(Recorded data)
☆ ☆ ☆ ☆ ☆ ☆ ☆

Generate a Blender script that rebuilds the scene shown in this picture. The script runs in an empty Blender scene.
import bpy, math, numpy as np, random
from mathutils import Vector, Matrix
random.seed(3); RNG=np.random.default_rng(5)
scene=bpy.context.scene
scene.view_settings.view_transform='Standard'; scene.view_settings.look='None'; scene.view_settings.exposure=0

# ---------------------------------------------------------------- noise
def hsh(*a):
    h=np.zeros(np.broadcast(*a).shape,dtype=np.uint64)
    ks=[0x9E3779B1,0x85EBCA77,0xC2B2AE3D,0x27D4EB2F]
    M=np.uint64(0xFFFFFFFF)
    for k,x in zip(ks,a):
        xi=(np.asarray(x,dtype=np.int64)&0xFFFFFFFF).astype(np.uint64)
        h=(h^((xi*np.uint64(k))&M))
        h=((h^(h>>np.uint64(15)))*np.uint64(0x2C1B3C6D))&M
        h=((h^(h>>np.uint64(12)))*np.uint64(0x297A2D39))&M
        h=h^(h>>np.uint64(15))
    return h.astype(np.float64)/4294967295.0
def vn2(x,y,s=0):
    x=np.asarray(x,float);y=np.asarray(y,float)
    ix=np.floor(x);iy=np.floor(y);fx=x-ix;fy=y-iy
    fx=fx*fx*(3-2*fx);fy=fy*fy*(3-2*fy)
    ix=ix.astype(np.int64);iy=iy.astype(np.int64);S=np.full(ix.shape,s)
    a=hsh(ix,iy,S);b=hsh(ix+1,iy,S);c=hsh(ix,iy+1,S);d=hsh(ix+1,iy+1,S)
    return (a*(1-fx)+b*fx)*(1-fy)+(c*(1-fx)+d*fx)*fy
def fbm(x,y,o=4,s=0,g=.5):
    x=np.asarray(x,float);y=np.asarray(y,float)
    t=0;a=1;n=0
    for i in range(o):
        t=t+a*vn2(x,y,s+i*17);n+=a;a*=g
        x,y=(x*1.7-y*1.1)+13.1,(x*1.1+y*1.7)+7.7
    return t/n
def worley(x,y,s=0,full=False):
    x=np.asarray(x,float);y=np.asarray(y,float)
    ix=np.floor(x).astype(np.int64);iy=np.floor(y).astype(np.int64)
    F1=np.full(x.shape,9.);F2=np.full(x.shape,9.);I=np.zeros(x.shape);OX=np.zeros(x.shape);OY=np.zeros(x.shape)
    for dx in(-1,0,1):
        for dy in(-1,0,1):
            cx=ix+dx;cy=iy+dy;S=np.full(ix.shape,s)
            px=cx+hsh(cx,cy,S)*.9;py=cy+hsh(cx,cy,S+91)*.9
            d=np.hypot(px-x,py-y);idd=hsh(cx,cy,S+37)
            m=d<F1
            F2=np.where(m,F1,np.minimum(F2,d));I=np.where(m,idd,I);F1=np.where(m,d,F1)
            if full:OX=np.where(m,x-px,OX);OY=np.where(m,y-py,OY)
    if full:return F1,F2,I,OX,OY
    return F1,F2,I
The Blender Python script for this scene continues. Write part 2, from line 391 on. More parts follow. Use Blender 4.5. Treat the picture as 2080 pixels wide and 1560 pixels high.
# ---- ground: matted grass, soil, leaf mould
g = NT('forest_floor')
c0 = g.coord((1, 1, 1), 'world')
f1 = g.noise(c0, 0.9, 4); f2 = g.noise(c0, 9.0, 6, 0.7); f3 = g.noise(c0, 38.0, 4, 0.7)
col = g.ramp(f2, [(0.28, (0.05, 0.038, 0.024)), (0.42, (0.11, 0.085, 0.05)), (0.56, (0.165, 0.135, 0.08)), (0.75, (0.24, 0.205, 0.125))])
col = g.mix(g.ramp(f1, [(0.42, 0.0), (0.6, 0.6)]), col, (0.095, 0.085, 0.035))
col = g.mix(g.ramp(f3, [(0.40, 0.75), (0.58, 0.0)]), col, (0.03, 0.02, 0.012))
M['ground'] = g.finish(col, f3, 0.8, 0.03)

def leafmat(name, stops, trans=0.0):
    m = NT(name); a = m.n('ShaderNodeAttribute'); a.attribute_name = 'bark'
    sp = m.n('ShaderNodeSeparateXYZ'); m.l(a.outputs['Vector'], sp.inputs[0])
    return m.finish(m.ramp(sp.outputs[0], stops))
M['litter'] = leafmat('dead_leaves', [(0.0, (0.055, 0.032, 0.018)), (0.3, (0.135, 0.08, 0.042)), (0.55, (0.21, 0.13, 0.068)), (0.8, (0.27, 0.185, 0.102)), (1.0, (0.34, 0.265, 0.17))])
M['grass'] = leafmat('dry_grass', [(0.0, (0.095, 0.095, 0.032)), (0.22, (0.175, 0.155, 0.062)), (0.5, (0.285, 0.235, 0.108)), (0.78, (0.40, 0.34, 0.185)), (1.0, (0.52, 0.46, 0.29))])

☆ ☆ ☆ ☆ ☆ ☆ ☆

• [WHAT THE TASK REQUIRES]:
Look for the word "from" in every line of the listing and copy the lines that have it.

• [TASK ANSWER]:
from mathutils import Vector, Matrix
The Blender Python script for this scene continues. Write part 2, from line 391 on. More parts follow. Use Blender 4.5. Treat the picture as 2080 pixels wide and 1560 pixels high.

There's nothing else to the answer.